Ukrainian President Volodymyr Zelensky continued his tour of Europe on Thursday and Friday, in a bid to persuade the leaders of large European nations to back his “victory plan” against Russia—a desire for more Western weapons and the ability to fire them deep within Russian territory.
Zelensky’s whirlwind trip to London, Paris, and Rome on Thursday, October 10th, and the Vatican City and Berlin on Friday, October 11th, came after the cancellation of the high-level meeting of the Ukraine Defense Contact Group, which was to take place on Saturday in Germany.
It was there that the Ukrainian president was going to present his plan to European leaders, as well as to U.S. President Joe Biden, who eventually stayed at home to handle preparations for the hurricane that swept through the state of Florida earlier this week.
Zelensky is courting the leaders of Europe for more weapons to not only halt the marching Russian troops who are slowly advancing and occupying Ukrainian settlements, but also to eventually defeat the Russian army and take back the land it has invaded since February 2022.
Russian forces have made advances in recent months across the eastern frontline and targeted the war-battered country’s power grid. Moscow said on Friday that its forces had captured the frontline villages of Zhelanne Druge and Ostrivske, the latest in a string of territorial gains for Russia.
The Ukrainian president has claimed that firing missiles deep within Russian territory, targeting weapons depots and other military locations, would be a game-changer in the war, but his Western allies have so far only allowed Kyiv to use their missiles for launching attacks on Russia in border regions.

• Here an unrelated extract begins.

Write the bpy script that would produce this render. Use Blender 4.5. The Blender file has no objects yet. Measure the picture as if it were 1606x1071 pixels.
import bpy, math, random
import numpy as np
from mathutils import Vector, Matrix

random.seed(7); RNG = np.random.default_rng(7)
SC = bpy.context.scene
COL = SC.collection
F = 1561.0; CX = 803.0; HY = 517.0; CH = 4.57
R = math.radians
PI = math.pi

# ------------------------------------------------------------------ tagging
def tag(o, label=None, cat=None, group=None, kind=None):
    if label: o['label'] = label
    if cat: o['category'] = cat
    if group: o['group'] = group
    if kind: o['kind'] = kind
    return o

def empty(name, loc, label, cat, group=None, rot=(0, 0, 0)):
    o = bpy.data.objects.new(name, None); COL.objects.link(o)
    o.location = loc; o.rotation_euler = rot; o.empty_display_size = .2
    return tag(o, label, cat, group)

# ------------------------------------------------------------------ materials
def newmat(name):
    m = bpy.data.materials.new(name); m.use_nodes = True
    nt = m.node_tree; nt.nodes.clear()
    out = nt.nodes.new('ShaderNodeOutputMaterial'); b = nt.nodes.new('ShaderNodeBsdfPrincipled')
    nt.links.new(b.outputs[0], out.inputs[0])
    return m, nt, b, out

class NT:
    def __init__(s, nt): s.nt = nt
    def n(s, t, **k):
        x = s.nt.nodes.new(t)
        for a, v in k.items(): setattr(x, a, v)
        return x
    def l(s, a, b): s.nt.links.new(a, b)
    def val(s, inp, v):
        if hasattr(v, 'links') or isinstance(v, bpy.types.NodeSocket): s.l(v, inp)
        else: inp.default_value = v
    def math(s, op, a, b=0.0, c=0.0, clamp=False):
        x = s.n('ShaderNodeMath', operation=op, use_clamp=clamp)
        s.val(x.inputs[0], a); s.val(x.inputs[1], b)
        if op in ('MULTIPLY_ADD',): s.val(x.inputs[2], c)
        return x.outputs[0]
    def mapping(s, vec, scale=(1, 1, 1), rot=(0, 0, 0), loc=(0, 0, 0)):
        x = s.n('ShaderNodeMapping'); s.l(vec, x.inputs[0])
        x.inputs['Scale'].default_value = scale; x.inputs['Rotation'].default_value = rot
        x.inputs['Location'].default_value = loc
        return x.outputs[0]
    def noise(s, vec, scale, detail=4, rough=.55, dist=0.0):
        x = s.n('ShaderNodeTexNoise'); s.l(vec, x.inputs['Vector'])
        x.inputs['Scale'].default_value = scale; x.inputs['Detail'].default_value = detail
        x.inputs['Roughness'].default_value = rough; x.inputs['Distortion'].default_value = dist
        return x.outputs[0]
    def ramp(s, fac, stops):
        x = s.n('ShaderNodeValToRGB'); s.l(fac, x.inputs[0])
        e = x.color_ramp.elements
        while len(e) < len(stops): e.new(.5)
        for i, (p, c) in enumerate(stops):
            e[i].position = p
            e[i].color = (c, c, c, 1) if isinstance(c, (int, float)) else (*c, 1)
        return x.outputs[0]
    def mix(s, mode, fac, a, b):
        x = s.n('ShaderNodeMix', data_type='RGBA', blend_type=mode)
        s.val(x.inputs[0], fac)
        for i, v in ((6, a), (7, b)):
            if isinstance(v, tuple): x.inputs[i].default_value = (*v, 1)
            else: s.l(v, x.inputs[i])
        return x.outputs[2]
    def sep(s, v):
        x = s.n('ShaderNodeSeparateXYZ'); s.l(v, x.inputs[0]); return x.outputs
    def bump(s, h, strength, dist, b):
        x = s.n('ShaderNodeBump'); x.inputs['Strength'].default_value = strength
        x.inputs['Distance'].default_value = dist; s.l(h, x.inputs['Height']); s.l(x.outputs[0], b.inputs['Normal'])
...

Though the details of his “victory plan” have not yet been made public, Zelensky has said that it aims to “create the right conditions for a just end to the war.” Media reports have claimed that it contains nothing new: just Zelensky demanding more military aid and permission to fire long-range Western weapons at targets in Russia.
Joe Biden has so far refused to agree, fearing that it would provoke Moscow, whose president Vladimir Putin recently revised the Russian nuclear doctrine to deter the West from being too aggressive.
American-made ATACMS, British-made Storm Shadow missiles, and French-supplied SCALP missiles have already been used by the Ukrainians to strike Russian military targets in and around the Crimean Peninsula, which Moscow annexed in 2014.
Zelensky and the Ukrainian leadership have been trying to prove that Moscow’s “red lines” are nothing more than a bluff, citing the recent Ukrainian incursion into the Russian Kursk region as evidence and saying that attacking Russia has no consequences, despite threats made by Putin.
However, Western European leaders are hesitant to go one step further.
Following Zelensky’s meeting with British Prime Minister Keir Starmer on Thursday, the PM’s office stated that “there’s no change in the government’s policy on the use of long-range missiles,” and that ministers were looking at other ways of supporting Ukraine. Italian Prime Minister Giorgia Meloni is also staunchly against Ukraine using its Storm Shadows to hit Russia, adding that she was determined to help Ukraine for as long as necessary.
German Chancellor Olaf Scholz has been even more cautious, and has so far refused to send long-range Taurus missiles to Ukraine. But Berlin has flip-flopped about military aid to Ukraine since the outbreak of the war. Germany was initially only willing to send helmets, but pressure from NATO allies and the hawkish Greens within the government persuaded Social Democrat Olaf Scholz to allow the delivery of anti-aircraft systems and battle tanks.
On Friday, at a meeting with Zelensky in Berlin, the chancellor promised further weapons deliveries worth €1.4 billion for Kyiv. The new aid includes air defence systems, artillery, and drones.
France has been the only Western nation so far that has allowed the use of its cruise missiles to strike targets in Russia. In Paris, French President Emmanuel Macron said his country is still fully behind Kyiv, despite political difficulties at home that have raised questions about how much help France will be able to give in the coming months.